Library & Technology

Riddick Room

The late Dr. Floyd M. Riddick (Ph.D. '37) and Marguerite F. Riddick were primary benefactors of the Goodson Law Library. In addition to providing the naming gift for the Floyd M. Riddick and Marguerite F. Riddick Rare Book and Special Collections Room, the Riddicks have established an endowment to support the library's collections in the areas of legislative and parliamentary procedure and American government, and have donated major portions of Dr. Riddick's personal library to Duke. Dr. Riddick passed away in 2000, at the age of 91. Mrs. Riddick passed away in 2007 at the age of 92. An article describing the Riddicks' contributions to the law school and Dr. Riddick's career in the Senate was published in the Winter 1993 issue of the Duke Law Magazine.

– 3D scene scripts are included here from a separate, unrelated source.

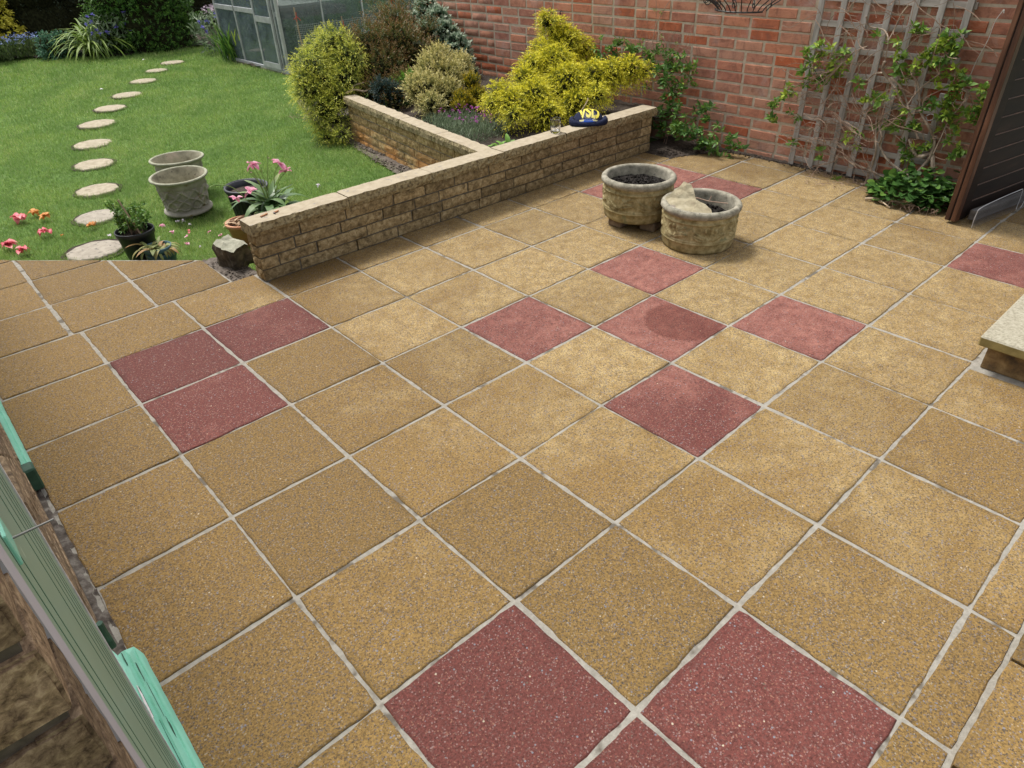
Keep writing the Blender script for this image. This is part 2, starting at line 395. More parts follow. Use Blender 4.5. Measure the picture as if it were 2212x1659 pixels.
leaf_mat("juniper_gold", [(0.0, (0.020, 0.045, 0.018)), (0.28, (0.10, 0.155, 0.040)), (0.52, (0.42, 0.46, 0.065)), (1.0, (0.92, 0.88, 0.16))])
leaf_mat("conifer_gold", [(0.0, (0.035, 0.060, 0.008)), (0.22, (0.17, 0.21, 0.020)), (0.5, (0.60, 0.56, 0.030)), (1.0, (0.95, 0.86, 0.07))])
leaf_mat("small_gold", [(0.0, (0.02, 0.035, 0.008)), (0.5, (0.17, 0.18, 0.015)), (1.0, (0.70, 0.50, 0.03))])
leaf_mat("bronze_leaf", [(0.0, (0.035, 0.050, 0.014)), (0.35, (0.115, 0.145, 0.035)), (0.6, (0.190, 0.135, 0.045)), (1.0, (0.270, 0.125, 0.060))])
leaf_mat("euonymus", [(0.0, (0.018, 0.050, 0.026)), (0.3, (0.065, 0.145, 0.075)), (0.55, (0.28, 0.37, 0.26)), (1.0, (0.70, 0.76, 0.62))])
leaf_mat("blue_juniper", [(0.0, (0.010, 0.024, 0.022)), (1.0, (0.045, 0.090, 0.080))])
leaf_mat("cream_leaf", [(0.0, (0.065, 0.085, 0.025)), (0.3, (0.24, 0.25, 0.080)), (0.6, (0.52, 0.47, 0.18)), (1.0, (0.82, 0.72, 0.36))])
leaf_mat("green_leaf", [(0.0, (0.022, 0.065, 0.014)), (0.45, (0.075, 0.175, 0.035)), (0.75, (0.165, 0.290, 0.045)), (1.0, (0.38, 0.48, 0.06))])
leaf_mat("bright_leaf", [(0.0, (0.06, 0.16, 0.02)), (1.0, (0.20, 0.38, 0.05))])
leaf_mat("lime_leaf", [(0.0, (0.10, 0.18, 0.025)), (1.0, (0.28, 0.38, 0.07))])
leaf_mat("grey_leaf", [(0.0, (0.070, 0.110, 0.055)), (1.0, (0.25, 0.32, 0.19))])
leaf_mat("glaucous_leaf", [(0.0, (0.030, 0.090, 0.055)), (1.0, (0.130, 0.280, 0.170))])
leaf_mat("box_leaf", [(0.0, (0.012, 0.040, 0.010)), (0.5, (0.065, 0.165, 0.028)), (1.0, (0.210, 0.370, 0.060))])
leaf_mat("dark_leaf", [(0.0, (0.008, 0.013, 0.007)), (1.0, (0.040, 0.060, 0.030))])
leaf_mat("yellow_leaf", [(0.0, (0.45, 0.42, 0.03)), (1.0, (0.95, 0.85, 0.14))])
leaf_mat("blue_petal", [(0.0, (0.12, 0.10, 0.42)), (1.0, (0.26, 0.24, 0.72))])
leaf_mat("pale_blue_petal", [(0.0, (0.20, 0.28, 0.60)), (1.0, (0.40, 0.50, 0.80))])
leaf_mat("magenta_petal", [(0.0, (0.28, 0.03, 0.26)), (1.0, (0.50, 0.08, 0.44))])
leaf_mat("mauve_petal", [(0.0, (0.42, 0.30, 0.42)), (1.0, (0.70, 0.60, 0.66))])
leaf_mat("pink_petal", [(0.0, (0.55, 0.10, 0.22)), (0.5, (0.72, 0.30, 0.42)), (1.0, (0.86, 0.72, 0.78))], rough=0.45)
leaf_mat("red_petal", [(0.0, (0.50, 0.03, 0.07)), (0.6, (0.72, 0.14, 0.18)), (1.0, (0.80, 0.40, 0.36))], rough=0.5)
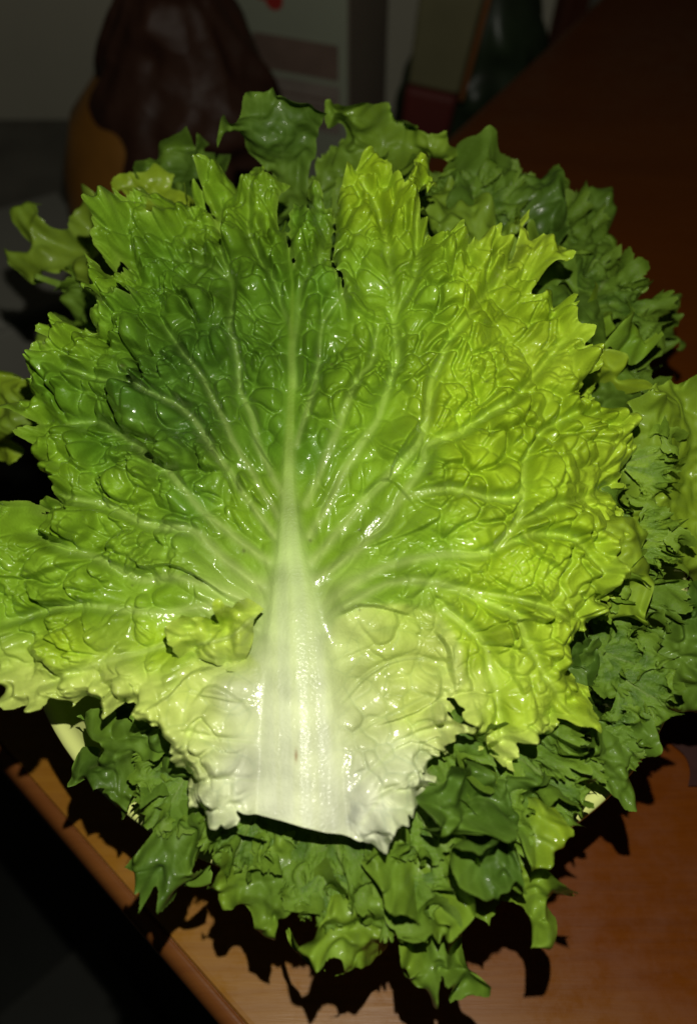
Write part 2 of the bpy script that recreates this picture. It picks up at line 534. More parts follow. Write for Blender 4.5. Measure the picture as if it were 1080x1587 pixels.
# ------------------------------------------------------------------ the big front leaf
BLADE = [(32, 647), (34, 624), (49, 610), (49, 601), (65, 596), (70, 584), (87, 573), (81, 558), (97, 551), (101, 560), (112, 545), (98, 534), (78, 527), (84, 511),
         (105, 502), (120, 514), (164, 518), (160, 505), (175, 489), (180, 484), (179, 480), (189, 471), (215, 473), (221, 467), (198, 465), (162, 474), (150, 465), (154, 458), (145, 454),
         (159, 420), (171, 430), (200, 431), (202, 413), (189, 403), (180, 422), (167, 395), (175, 373), (189, 341), (200, 352), (197, 325), (211, 331), (224, 315),
         (236, 316), (238, 344), (251, 346), (246, 326), (232, 314), (227, 308), (240, 301), (258, 292), (272, 293), (276, 283), (289, 281), (284, 302), (290, 315), (299, 292), (307, 286), (315, 310), (336, 341),
         (326, 318), (314, 290), (311, 269), (320, 261), (336, 258), (356, 263), (358, 279), (367, 288), (380, 283), (381, 272), (390, 274), (391, 261), (395, 257), (411, 271), (413, 284), (424, 283),
         (425, 274), (433, 287), (452, 288), (434, 305), (427, 326), (428, 343), (439, 333), (444, 338), (440, 354), (447, 383), (457, 412), (450, 370), (450, 340), (458, 307), (469, 326), (478, 338), (485, 331), (482, 305), (476, 287), (490, 285), (500, 300),
         (503, 320), (516, 323), (514, 364), (513, 408), (524, 440), (538, 474), (531, 447), (518, 405), (519, 364), (521, 344), (525, 326), (526, 308), (537, 284), (550, 284), (560, 272), (573, 267), (586, 272), (596, 289), (605, 302), (617, 313), (616, 330),
         (627, 305), (635, 289), (635, 274), (653, 271), (671, 287), (655, 298), (673, 302), (653, 315), (639, 326), (633, 339), (640, 351), (648, 372), (661, 380), (669, 384), (692, 393), (714, 408), (732, 395), (747, 385), (784, 406), (794, 400),
         (798, 380), (798, 367), (784, 360), (797, 349), (810, 340), (804, 359), (812, 369), (814, 382), (828, 383), (833, 388), (852, 386), (843, 398), (856, 403), (861, 432), (846, 431), (833, 433), (817, 447), (814, 460), (820, 468), (833, 465),
         (836, 456), (848, 453), (859, 475), (869, 473), (871, 486), (877, 486), (874, 512), (890, 524), (899, 536), (890, 546), (910, 560), (902, 571), (912, 579), (896, 593), (894, 604), (884, 626), (911, 603), (916, 595), (933, 613), (951, 626), (942, 644),
         (948, 650), (962, 660), (953, 675), (998, 677), (982, 684), (1003, 691), (1011, 695), (1013, 711), (992, 713), (974, 715), (980, 726), (977, 736), (983, 750), (974, 746), (966, 750), (972, 762), (982, 781), (986, 797), (978, 808), (972, 834), (958, 832), (962, 842),
         (952, 855), (941, 860), (939, 871), (933, 883), (952, 887), (950, 897), (937, 899), (939, 905), (927, 913), (964, 924), (927, 928), (925, 932), (962, 938), (954, 946), (935, 954), (931, 946), (925, 966), (917, 962), (918, 975), (905, 977), (897, 987), (890, 1025),
         (901, 1046), (909, 1061), (922, 1066), (919, 1084), (915, 1100), (897, 1123), (888, 1106), (886, 1118), (861, 1112), (862, 1134), (852, 1130), (862, 1143), (841, 1145), (834, 1157), (813, 1141), (797, 1148), (801, 1167), (796, 1178), (794, 1194), (771, 1178), (759, 1167), (743, 1165),
         (748, 1153), (730, 1134), (735, 1121), (720, 1113), (709, 1105), (717, 1095), (707, 1090), (703, 1081), (687, 1084), (700, 1094), (687, 1099), (706, 1114), (729, 1121), (713, 1129), (700, 1133), (682, 1151), (694, 1165), (680, 1161), (677, 1174), (664, 1184), (661, 1195),
         (649, 1192), (674, 1200), (663, 1216), (672, 1231), (681, 1240), (664, 1244), (636, 1239), (623, 1241), (610, 1257), (599, 1280), (594, 1304), (576, 1304), (558, 1301), (529, 1289), (506, 1286), (480, 1279),
         (450, 1271), (418, 1263), (381, 1256), (366, 1247), (376, 1263), (371, 1272), (356, 1272), (353, 1261), (346, 1270), (330, 1264), (317, 1272), (314, 1255), (297, 1269), (296, 1237), (288, 1229), (278, 1211),
         (274, 1195), (280, 1162), (270, 1144), (254, 1120), (226, 1110), (225, 1102),
         (207, 1088), (192, 1088), (176, 1108), (166, 1086), (170, 1070), (161, 1084), (130, 1078), (115, 1095), (112, 1083), (88, 1080), (85, 1093), (78, 1095), (65, 1091), (36, 1092), (34, 1083), (23, 1072), (23, 1057), (10, 1031), (0, 1025),
         (-12, 1005), (-22, 950), (-16, 870), (2, 833), (14, 833), (17, 813), (23, 798), (42, 787), (55, 778), (59, 795), (64, 791), (65, 774), (84, 770), (85, 783), (91, 777), (98, 782), (97, 767), (104, 752), (96, 740), (83, 729), (82, 720), (58, 712), (60, 702), (58, 691),
         (44, 682), (49, 669), (64, 664), (62, 655), (42, 645)]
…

The newly refurbished Floyd M. and Marguerite F. Riddick Rare Book and Special Collections Room is located in the Reading Room on Level 3 of the Goodson Law Library (view map and description). Works from the Riddick collection and other special collections of the Law Library are on display in the room, along with items from the Law Library's rare book collection, including a first edition of Blackstone’s Commentaries on the Laws of England, which the library added as its 500,000th volume in 1997, thanks to a generous gift from Frances Fulk Rufty (J.D. '45) and the late Archibald C. Rufty.

Hanging in the room are selected photographs from Dr. Riddick's career and an unusual portrait of Chief Justice John Marshall, which is a copy of a 1808 crayon-on-pink-paper original by Charles Balthazar Julien Févret de Saint-Mémin (1770-1852). The original portrait is housed in the Duke University Nasher Museum of Art.

The Riddick Collections

Several collections associated with the Riddicks are housed in the Goodson Law Library: some materials are in the Special Collections Room; others are shelved in the general library collections, marked with bookplates acknowledging the Riddicks' contributions.

Back to top

The Rare Books Collection

There are approximately 1,600 volumes in the Goodson Law Library rare book collection, which is housed in the Marguerite F. and Floyd M. Riddick Rare Book and Special Collections Room and in locked shelving in Level 1 of the Law Library. The collection includes works that are old, rare or which contain interesting inscriptions. The collection consists primarily of English books published before 1800, and American imprints published before 1870, with a focus on early North Carolina law books. The oldest work in the collection is an annotated decree of Pope Gregory IX (1145-1241), dating from the 14th century.